*Source excerpt*.

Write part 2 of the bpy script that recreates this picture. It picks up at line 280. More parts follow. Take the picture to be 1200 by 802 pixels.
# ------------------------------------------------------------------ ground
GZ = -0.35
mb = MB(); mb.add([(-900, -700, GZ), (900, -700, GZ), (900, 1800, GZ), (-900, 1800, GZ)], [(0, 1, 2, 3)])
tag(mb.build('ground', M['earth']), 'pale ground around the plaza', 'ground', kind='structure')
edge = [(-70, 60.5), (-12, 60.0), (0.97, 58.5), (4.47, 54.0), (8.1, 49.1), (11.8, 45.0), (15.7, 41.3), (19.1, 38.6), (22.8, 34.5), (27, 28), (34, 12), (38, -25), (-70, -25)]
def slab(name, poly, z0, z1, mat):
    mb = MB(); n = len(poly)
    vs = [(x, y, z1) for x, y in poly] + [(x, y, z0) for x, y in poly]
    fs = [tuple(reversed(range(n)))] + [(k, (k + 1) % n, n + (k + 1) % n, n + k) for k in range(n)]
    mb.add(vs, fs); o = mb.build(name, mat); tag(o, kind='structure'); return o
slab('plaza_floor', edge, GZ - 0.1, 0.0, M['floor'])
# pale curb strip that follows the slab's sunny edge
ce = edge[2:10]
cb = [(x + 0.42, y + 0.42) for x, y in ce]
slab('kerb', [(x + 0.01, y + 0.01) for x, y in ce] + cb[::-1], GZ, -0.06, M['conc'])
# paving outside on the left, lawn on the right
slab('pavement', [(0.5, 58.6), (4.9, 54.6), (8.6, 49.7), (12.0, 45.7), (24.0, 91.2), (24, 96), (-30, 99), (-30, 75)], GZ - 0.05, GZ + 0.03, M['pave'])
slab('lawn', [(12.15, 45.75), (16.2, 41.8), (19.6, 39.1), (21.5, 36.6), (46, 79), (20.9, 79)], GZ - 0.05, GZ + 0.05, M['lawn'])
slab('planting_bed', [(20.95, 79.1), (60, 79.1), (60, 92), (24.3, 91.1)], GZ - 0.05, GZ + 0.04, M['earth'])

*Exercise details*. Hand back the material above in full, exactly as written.

*Answer to the exercise*.
Write part 2 of the bpy script that recreates this picture. It picks up at line 280. More parts follow. Take the picture to be 1200 by 802 pixels.
# ------------------------------------------------------------------ ground
GZ = -0.35
mb = MB(); mb.add([(-900, -700, GZ), (900, -700, GZ), (900, 1800, GZ), (-900, 1800, GZ)], [(0, 1, 2, 3)])
tag(mb.build('ground', M['earth']), 'pale ground around the plaza', 'ground', kind='structure')
edge = [(-70, 60.5), (-12, 60.0), (0.97, 58.5), (4.47, 54.0), (8.1, 49.1), (11.8, 45.0), (15.7, 41.3), (19.1, 38.6), (22.8, 34.5), (27, 28), (34, 12), (38, -25), (-70, -25)]
def slab(name, poly, z0, z1, mat):
    mb = MB(); n = len(poly)
    vs = [(x, y, z1) for x, y in poly] + [(x, y, z0) for x, y in poly]
    fs = [tuple(reversed(range(n)))] + [(k, (k + 1) % n, n + (k + 1) % n, n + k) for k in range(n)]
    mb.add(vs, fs); o = mb.build(name, mat); tag(o, kind='structure'); return o
slab('plaza_floor', edge, GZ - 0.1, 0.0, M['floor'])
# pale curb strip that follows the slab's sunny edge
ce = edge[2:10]
cb = [(x + 0.42, y + 0.42) for x, y in ce]
slab('kerb', [(x + 0.01, y + 0.01) for x, y in ce] + cb[::-1], GZ, -0.06, M['conc'])
# paving outside on the left, lawn on the right
slab('pavement', [(0.5, 58.6), (4.9, 54.6), (8.6, 49.7), (12.0, 45.7), (24.0, 91.2), (24, 96), (-30, 99), (-30, 75)], GZ - 0.05, GZ + 0.03, M['pave'])
slab('lawn', [(12.15, 45.75), (16.2, 41.8), (19.6, 39.1), (21.5, 36.6), (46, 79), (20.9, 79)], GZ - 0.05, GZ + 0.05, M['lawn'])
slab('planting_bed', [(20.95, 79.1), (60, 79.1), (60, 92), (24.3, 91.1)], GZ - 0.05, GZ + 0.04, M['earth'])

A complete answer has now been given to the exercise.